**EXERCISE PROMPT**
Copy each line below that includes "from".

**GIVEN INFORMATION**

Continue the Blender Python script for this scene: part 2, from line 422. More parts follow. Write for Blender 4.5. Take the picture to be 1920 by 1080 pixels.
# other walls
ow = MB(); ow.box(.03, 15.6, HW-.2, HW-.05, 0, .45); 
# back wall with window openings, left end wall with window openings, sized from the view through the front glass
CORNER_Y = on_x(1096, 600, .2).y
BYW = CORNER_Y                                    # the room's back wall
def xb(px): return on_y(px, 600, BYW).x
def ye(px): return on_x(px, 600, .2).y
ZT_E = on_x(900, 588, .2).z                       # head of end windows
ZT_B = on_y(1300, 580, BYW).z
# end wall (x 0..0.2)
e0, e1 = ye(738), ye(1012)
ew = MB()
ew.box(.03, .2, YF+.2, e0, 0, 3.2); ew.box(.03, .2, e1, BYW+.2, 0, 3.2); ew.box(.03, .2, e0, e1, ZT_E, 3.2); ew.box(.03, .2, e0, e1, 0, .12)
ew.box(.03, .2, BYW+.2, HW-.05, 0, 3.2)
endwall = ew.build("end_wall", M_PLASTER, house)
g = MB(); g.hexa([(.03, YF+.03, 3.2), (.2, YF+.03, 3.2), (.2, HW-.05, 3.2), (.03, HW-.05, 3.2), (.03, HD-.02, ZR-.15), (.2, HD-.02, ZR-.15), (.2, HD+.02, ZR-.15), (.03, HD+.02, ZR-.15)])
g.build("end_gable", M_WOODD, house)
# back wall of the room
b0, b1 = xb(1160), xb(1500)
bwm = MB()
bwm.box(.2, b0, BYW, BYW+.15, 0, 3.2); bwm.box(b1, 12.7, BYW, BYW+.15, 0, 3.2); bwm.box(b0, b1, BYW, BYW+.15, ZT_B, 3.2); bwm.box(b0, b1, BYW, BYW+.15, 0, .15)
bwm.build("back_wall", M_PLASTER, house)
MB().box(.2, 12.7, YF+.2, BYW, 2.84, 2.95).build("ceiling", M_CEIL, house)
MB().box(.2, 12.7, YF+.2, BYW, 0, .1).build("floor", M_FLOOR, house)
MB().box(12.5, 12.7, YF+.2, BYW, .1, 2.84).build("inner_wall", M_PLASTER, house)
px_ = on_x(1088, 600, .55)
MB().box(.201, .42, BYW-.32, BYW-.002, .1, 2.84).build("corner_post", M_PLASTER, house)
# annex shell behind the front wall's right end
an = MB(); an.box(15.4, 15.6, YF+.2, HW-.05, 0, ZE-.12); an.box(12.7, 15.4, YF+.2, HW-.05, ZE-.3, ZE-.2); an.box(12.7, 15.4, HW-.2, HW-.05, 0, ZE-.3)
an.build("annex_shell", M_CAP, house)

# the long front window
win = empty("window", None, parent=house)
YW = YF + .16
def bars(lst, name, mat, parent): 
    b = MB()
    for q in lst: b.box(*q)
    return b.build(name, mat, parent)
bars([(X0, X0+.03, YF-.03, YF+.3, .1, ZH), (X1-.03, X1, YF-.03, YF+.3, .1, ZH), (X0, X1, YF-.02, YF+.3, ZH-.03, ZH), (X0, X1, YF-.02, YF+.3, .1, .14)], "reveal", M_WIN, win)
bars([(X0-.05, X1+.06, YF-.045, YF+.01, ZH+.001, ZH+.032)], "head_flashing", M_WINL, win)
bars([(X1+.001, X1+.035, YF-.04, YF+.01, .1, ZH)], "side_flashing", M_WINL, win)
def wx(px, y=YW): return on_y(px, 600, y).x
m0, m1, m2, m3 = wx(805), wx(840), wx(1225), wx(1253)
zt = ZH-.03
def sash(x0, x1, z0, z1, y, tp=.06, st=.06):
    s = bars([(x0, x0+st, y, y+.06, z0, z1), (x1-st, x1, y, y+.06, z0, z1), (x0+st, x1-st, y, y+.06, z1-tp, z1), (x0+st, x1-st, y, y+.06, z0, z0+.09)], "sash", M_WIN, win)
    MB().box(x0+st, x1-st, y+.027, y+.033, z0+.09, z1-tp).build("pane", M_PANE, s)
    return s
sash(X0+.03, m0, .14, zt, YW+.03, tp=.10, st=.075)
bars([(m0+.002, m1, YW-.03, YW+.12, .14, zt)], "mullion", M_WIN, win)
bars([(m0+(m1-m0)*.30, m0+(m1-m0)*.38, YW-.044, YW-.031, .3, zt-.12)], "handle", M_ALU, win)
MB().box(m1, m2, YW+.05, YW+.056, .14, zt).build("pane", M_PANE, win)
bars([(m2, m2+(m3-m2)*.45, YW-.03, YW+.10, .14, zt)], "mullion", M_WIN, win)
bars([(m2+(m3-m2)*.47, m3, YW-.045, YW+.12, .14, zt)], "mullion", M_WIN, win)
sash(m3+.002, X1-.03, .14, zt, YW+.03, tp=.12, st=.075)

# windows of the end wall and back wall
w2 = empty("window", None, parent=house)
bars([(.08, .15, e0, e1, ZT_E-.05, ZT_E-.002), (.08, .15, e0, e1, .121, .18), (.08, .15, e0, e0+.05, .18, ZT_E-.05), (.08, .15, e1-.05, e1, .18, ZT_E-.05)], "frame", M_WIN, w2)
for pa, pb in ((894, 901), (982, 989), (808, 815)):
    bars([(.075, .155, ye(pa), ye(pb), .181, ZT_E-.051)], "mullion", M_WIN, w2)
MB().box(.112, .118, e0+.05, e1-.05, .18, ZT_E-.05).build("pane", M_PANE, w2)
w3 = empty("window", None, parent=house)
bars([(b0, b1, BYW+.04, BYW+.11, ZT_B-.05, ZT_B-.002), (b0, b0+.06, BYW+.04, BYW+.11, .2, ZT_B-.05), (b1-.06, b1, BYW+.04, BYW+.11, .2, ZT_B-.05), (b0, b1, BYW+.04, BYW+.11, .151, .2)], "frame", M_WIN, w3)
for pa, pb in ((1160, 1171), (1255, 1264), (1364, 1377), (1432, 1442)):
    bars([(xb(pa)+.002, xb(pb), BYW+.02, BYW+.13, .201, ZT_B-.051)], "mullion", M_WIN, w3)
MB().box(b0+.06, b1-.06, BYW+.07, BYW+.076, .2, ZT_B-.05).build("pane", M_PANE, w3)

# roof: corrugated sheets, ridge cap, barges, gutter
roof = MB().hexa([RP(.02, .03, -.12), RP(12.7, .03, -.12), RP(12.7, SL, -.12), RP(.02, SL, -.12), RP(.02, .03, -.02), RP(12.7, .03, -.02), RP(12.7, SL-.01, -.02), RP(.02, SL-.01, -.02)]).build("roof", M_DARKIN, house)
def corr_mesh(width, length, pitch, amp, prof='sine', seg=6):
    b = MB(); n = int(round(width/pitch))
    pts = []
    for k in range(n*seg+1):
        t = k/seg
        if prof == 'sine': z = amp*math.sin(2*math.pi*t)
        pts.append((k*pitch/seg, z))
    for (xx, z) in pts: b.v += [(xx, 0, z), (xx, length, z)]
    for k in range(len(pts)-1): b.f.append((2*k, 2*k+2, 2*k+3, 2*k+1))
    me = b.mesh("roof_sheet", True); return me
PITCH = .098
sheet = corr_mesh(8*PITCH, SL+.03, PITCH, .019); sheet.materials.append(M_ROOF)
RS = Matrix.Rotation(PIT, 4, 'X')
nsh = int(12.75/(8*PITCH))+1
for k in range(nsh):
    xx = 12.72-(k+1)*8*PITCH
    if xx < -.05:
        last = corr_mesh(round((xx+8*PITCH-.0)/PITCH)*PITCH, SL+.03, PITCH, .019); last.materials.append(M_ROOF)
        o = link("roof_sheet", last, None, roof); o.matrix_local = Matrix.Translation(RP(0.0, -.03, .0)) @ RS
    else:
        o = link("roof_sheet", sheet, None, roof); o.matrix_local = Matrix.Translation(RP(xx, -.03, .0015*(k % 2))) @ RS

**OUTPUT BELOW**
Continue the Blender Python script for this scene: part 2, from line 422. More parts follow. Write for Blender 4.5. Take the picture to be 1920 by 1080 pixels.
# back wall with window openings, left end wall with window openings, sized from the view through the front glass